Ama bu geçtiğimiz Pazar günü Almanya’dan gelen 100’ü aşkın konuğumuz ile Brüksel buluşmamızı anlatmasam, haksızlık olur!
Nevşehirli bir Türk kadını..Hem şoför, hem organizatör..Avrupa’nın göbeğinde,yani Almanya’da yaşıyor, hem direksiyon sallıyor, hem de insanları buluşturup, birlikte eğlenceli geziler düzenliyor..
Evet, Nejla  Müfettişoğlu’ndan söz ediyorum..
Bu yolda bayan arkadaşları da var..
Kuzey Almanya kentlerinden, çoğunluğu bayan olan yolcuları ile önce Belçika’nın Brugge kentine,oradan da Brüksel’e geçtiler..Onları Atomium parkında bekledim..Orada buluştuktan sonra onlara Brüksel’in simgelerinden Atomium anıtının yapılış öyküsünü anlattım..Can kulağı ile dinlediler..

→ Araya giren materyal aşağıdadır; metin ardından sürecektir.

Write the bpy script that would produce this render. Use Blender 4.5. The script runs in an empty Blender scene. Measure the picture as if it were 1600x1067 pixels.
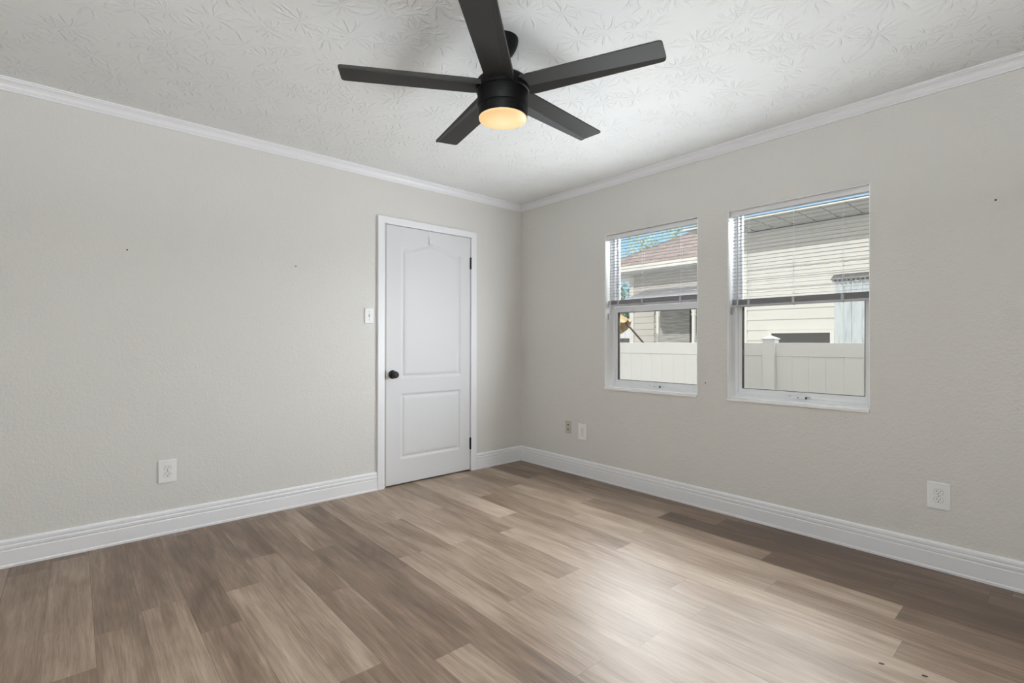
import bpy, bmesh, math, random
from mathutils import Vector, Matrix

C = bpy.context.scene.collection
sc = bpy.context.scene
PI = math.pi

# ------------------------------------------------------------------ camera
YAW, ROLL = 0.72186, 0.00198
cam_d = bpy.data.cameras.new('camera')
cam = bpy.data.objects.new('camera', cam_d)
C.objects.link(cam)
cam_d.sensor_width = 36.0
cam_d.lens = 777.863 * 36.0 / 1600.0
cam_d.shift_y = 1.66 / 1600.0
cam_d.clip_start = 0.02
fw = Vector((math.sin(YAW), math.cos(YAW), 0))
rt = Vector((math.cos(YAW), -math.sin(YAW), 0))
up = Vector((0, 0, 1))
r2 = rt * math.cos(ROLL) + up * math.sin(ROLL)
u2 = -rt * math.sin(ROLL) + up * math.cos(ROLL)
m = Matrix((r2, u2, -fw)).transposed().to_4x4()
m.translation = Vector((-3.23157, -3.53581, 1.12741))
cam.matrix_world = m
sc.camera = cam

# ------------------------------------------------------------------ view / exposure
sc.view_settings.view_transform = 'Standard'
sc.view_settings.look = 'None'
sc.view_settings.exposure = 0.0
sc.view_settings.gamma = 1.0
sc.view_settings.use_curve_mapping = False
sc.cycles.max_bounces = 14
sc.cycles.diffuse_bounces = 7
sc.cycles.glossy_bounces = 4
sc.cycles.sample_clamp_indirect = 6.0
sc.cycles.caustics_reflective = False
sc.cycles.caustics_refractive = False


def lin(r, g, b):
    f = lambda c: (c / 255 / 12.92) if c / 255 <= 0.04045 else ((c / 255 + 0.055) / 1.055) ** 2.4
    return (f(r), f(g), f(b), 1.0)


# ------------------------------------------------------------------ world: blue low sky, added bright cloud higher up
W = bpy.data.worlds.new('sky')
sc.world = W
W.use_nodes = True
nt = W.node_tree
nt.nodes.clear()


def wn(t, **k):
    n = nt.nodes.new(t)
    for a, b in k.items():
        setattr(n, a, b)
    return n


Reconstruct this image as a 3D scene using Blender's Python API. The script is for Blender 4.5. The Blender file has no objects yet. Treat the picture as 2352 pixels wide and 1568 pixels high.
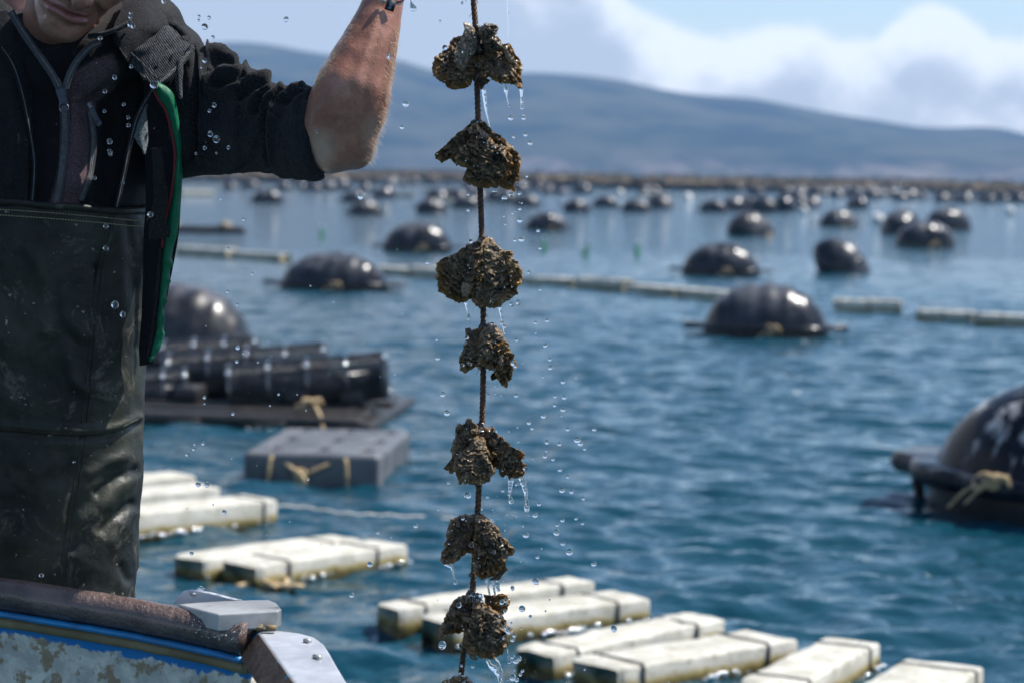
import bpy, math, random
import numpy as np
from mathutils import Vector, Matrix
from mathutils.bvhtree import BVHTree

random.seed(7)
rng = np.random.default_rng(11)
SC = bpy.context.scene
COL = SC.collection
rad = math.radians

# ------------------------------------------------------------------ camera
FPX = 85.0 / 36.0 * 2352.0
CAM = np.array([0.0, 0.0, 1.8])
_p = math.atan((784 - 388) / FPX)
_r = rad(1.03)
F_ = np.array([0, math.cos(_p), -math.sin(_p)])
_U0 = np.array([0, math.sin(_p), math.cos(_p)])
_R0 = np.array([1.0, 0, 0])
R_ = math.cos(_r) * _R0 + math.sin(_r) * _U0
U_ = -math.sin(_r) * _R0 + math.cos(_r) * _U0
cd = bpy.data.cameras.new("camera")
cd.lens = 85
cd.sensor_width = 36
cd.clip_start = 0.05
cd.clip_end = 20000
cd.dof.use_dof = True
cd.dof.focus_distance = 3.60
cd.dof.aperture_fstop = 5.8
cam = bpy.data.objects.new("camera", cd)
cam.matrix_world = Matrix(((R_[0], U_[0], -F_[0], CAM[0]), (R_[1], U_[1], -F_[1], CAM[1]),
                           (R_[2], U_[2], -F_[2], CAM[2]), (0, 0, 0, 1)))
COL.objects.link(cam)
SC.camera = cam

# ------------------------------------------------------------------ sun, sky, exposure
SUN = np.array([0.50, 0.15, 0.80]); SUN /= np.linalg.norm(SUN)
SUN_EL = math.asin(SUN[2]); SUN_AZ = math.atan2(SUN[0], SUN[1])
sd = bpy.data.lights.new("sun", 'SUN')
sd.energy = 5.0
sd.angle = rad(0.53)
sd.color = (1.0, 0.955, 0.885)
so = bpy.data.objects.new("sun", sd)
so.rotation_euler = Vector(SUN).to_track_quat('Z', 'Y').to_euler()
so.location = (3, 1, 8)
COL.objects.link(so)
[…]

100’ü Aşkın Avrupalı Türk kadını Brüksel’deydi..
Brüksel’in simge anıtı Atomium’un bir anda para basan ve insanların büyük ilgisini çeken bir konuma nasıl geldiğini, getirildiğini anlattım..
Sonra Brüksel’in tarihi dokusu olan Grand Place’ye geçtik..Muhteşem bir atmosfer ile karşılaşan konuklarım,heyecandan dillerini yutacak oldu..Hemen cep telefonlarını çıkarıp,resim çekmeye başladılar..
Sonra etrafımda ay şeklini alıp,onlara bu tarihi meydanın hikayesini ve buradan gelip geçen tarihi şahsiyetlere dikkat çektim..
Sonra Noel ve yeni yıl dolayısıyla süslenmiş cadde ve sokaklardan geçerek,Brüksel’in yine bir başka simgesi olan “İşeyen çocuk “ heykeline uğradık..Bronzdan yapılmış 61 Cm, boyunda bir çocuk heykeli bu! Bu küçük çocuğun da ilginç hikâyesine dikkat çektikten sonra konuklarıma şunu sordum:
Biz neden Grand Place’den, buraya kadar yürüdük, yürümek zorunda kaldık” dersiniz?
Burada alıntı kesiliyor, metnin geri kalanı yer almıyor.